Bob, and others - clearing a few things

Fair game to ask your Q's / state your opinion.

1. The 15 instead of 20 machines was explained to me by an employee of the firm. I translated that to the 25% decline in revenues. There is a decline in revenues mentioned, I'm sure without checking. What was the deline in revenues mentioned?
I tried to provide some info that could explain the situation simply ie. # machines. Is this not adding value? Were you aware of this? Questions not to be taken in hostile way. Present facts and EFW I believe this would be of interest to all.

2. .18u -- again, employee mentioned to me. Again, were you aware of this? Again, value added.

3. Connection of foreign economies - someone cncerned about Japan - were you aware Japanese citizens allowed, as of April 1, to invest outside Japan? Want to take a guess at its impact on various things in the world? Significant impact on financial services industry. Significant impact on money flow. Value added.

4. Trying not to make this into a battle, but I'm stressed at the moment and if you don't appreciate science + business background, then
you're not that open. By way of being involved in research into shareholder value, the belief by Stern Stewart & Co. is that "economic value added" is ultimately the key to share price growth - not earnings, nor cash flow, etc as traditionally taught in Finance programs. Stern is not some quack. Take a look at his book "The Quest for Value". I realize this says nothing about SVGI for the next week or so, but rather than criticizing, let's try to figure out what the key drivers are for value in SVG. I don't know the business from end to end perfectly.

5. ASMLF - "diversification" is my word. Person who mentioned ASMLF to me said they have "other things" and that person is a damn smart cookie.

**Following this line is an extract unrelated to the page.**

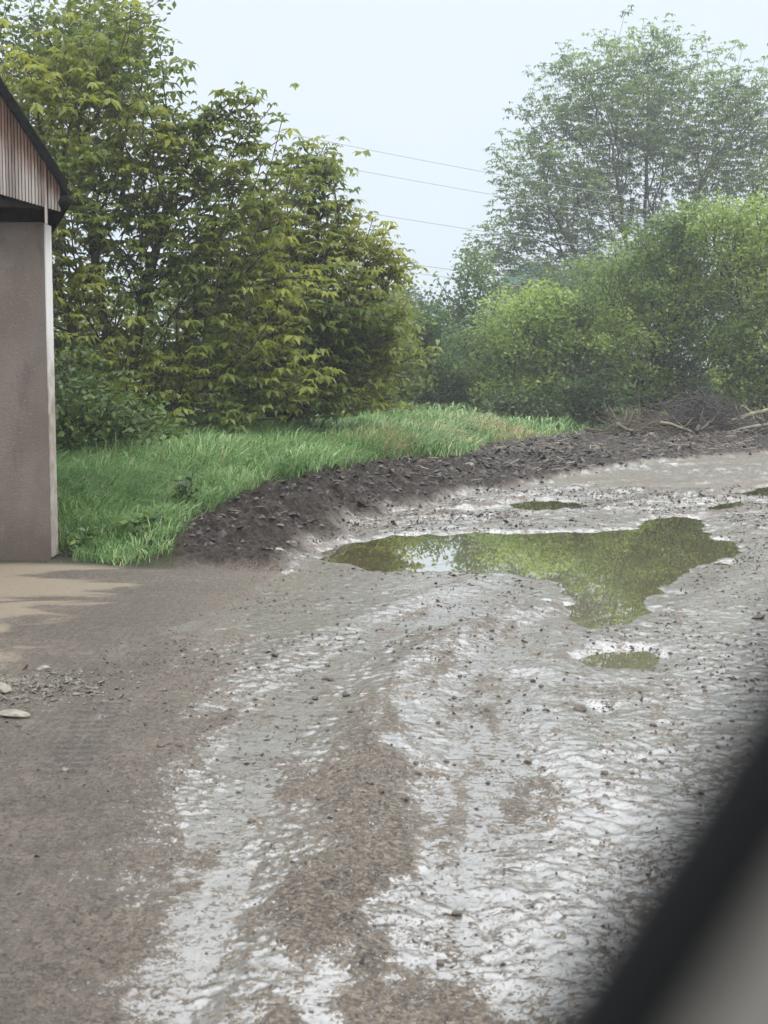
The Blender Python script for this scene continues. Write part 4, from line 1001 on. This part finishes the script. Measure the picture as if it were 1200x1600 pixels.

Anyone out there an employee? Otherwise, I err on caution side in saying some things here. And, just to let you know, I did the research on it and only when the sinking began did I have a discussion and didn;t like what was said. That, combined with discussion with IR, and it seem(s)(ed) its a ways off -- "1999 will be a better year" <-- IR.

I'm just stating facts/passing along info and then, yes, I have provided my tech analysis comments, opinion, and personal experience.
I don't intend to explain myself again, think there has been some useful info provided - see what others, in consensus, have to say - and no more wasted effort, rather getting to the drivers of economic value for SVG and Risk Management. Reduced company risk = greater stability and model shows the market to give higher multiples t those firms. Let's get to it.